Over 2000 end-of-life tires were found on a remote island in British Columbia


British Columbia’s ocean cleanup workers, as they’re deconstructing what they are calling “tire island”, are trying to determine how more than 2,000 end-of-life tires ended up on a remote Nelson Island (the Sunshine Coast in Canada) and why they were kept there for decades.

They were discovered by an environmental project that was looking for areas that needed to be cleaned up, yet no one knows how they got to the island.

The Ocean Legacy Foundation with Let’s Talk Trash, Tire Stewardship BC, and Liberty Tire Recycling joined together to remove the tires from the island. Over the course of two days, 33 workers removed the rubber mountain.

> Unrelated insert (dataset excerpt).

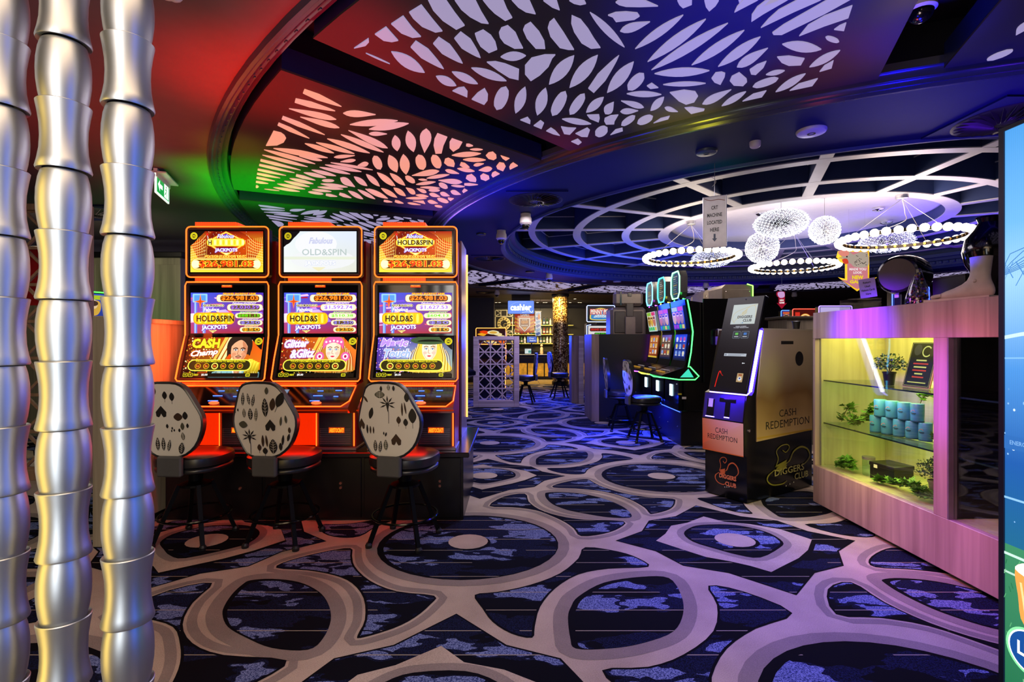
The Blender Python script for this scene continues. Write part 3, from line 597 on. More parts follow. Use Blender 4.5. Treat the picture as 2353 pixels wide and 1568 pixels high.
LDP = """215 340 240 290 308 265 390 340 430 430 470 505 380 508 270 450 225 390|550 230 640 330 695 430 705 510 605 508 510 400 470 310 490 265|798 190 900 340 1010 520 950 520 860 500 760 380 732 290 750 230|985 158 1080 200 1160 300 1220 400 1290 500 1190 508 1090 450 1010 330 980 240|1370 155 1450 125 1560 118 1680 130 1705 165 1650 200 1455 225 1420 175|1450 18 1500 -20 1700 -30 1900 58 1700 65 1560 62 1490 45|960 0 1000 -40 1100 -40 1137 32 1075 45 1010 30|685 0 700 -60 810 -60 858 100 780 70|320 -60 355 0 420 70 500 120 603 142 540 0 520 -60|812 575 780 610 740 700 650 790 552 853 490 780 490 690 560 610 700 575|440 1268 518 1237 548 1275 545 1310|582 1328 655 1272 692 1300 665 1363|715 1385 765 1350 810 1380 860 1435 790 1418|872 1338 950 1350 1032 1353 965 1423 905 1415|1025 1412 1150 1350 1178 1375 1153 1447 1090 1445|980 1497 1050 1468 1090 1505 1055 1532|1148 1215 1275 1210 1282 1250 1270 1292 1180 1255|1335 1250 1400 1220 1480 1213 1440 1280 1435 1312 1350 1315 1330 1280|1395 1427 1450 1370 1523 1352 1527 1385"""
LE_ = """40 475 513 142 95 l|162 602 735 182 118 l|200 683 952 222 108 l|595 635 1113 292 108 l|855 650 1272 357 108 l|1345 468 1040 655 105 t|1485 430 1870 480 120 l|2055 490 1752 655 85 l|1910 360 2045 405 56 r|230 720 770 690 98 l|315 828 733 815 50 l|1325 730 1510 690 50 l|1195 850 1448 765 78 r|1715 720 1420 900 78 l|-43 918 298 925 64 l|325 950 190 1085 84 l|985 877 700 1020 84 t|1130 897 890 1038 66 l|460 1095 330 1055 50 t|60 1210 215 1140 88 r"""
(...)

With financing provided by the province all the volunteers were compensated for their time as part of the province’s “Clean Coast, Clean Waters Initiative”. The final count showed 2,409 scrap tires.

Liberty Tire Recycling will now take them apart, take out the fibre and turn them into one-inch chunks of rubber. Some will be coloured and made into garden mulch. They may even end up as rubberized horse mats, running tracks or playgrounds.

Joe Pitre from Liberty Tire Recycling said he wasn’t surprised by the discovery but said that this was a complicated operation, citing the fact that workers removed the tires by hand and without the use of any machinery.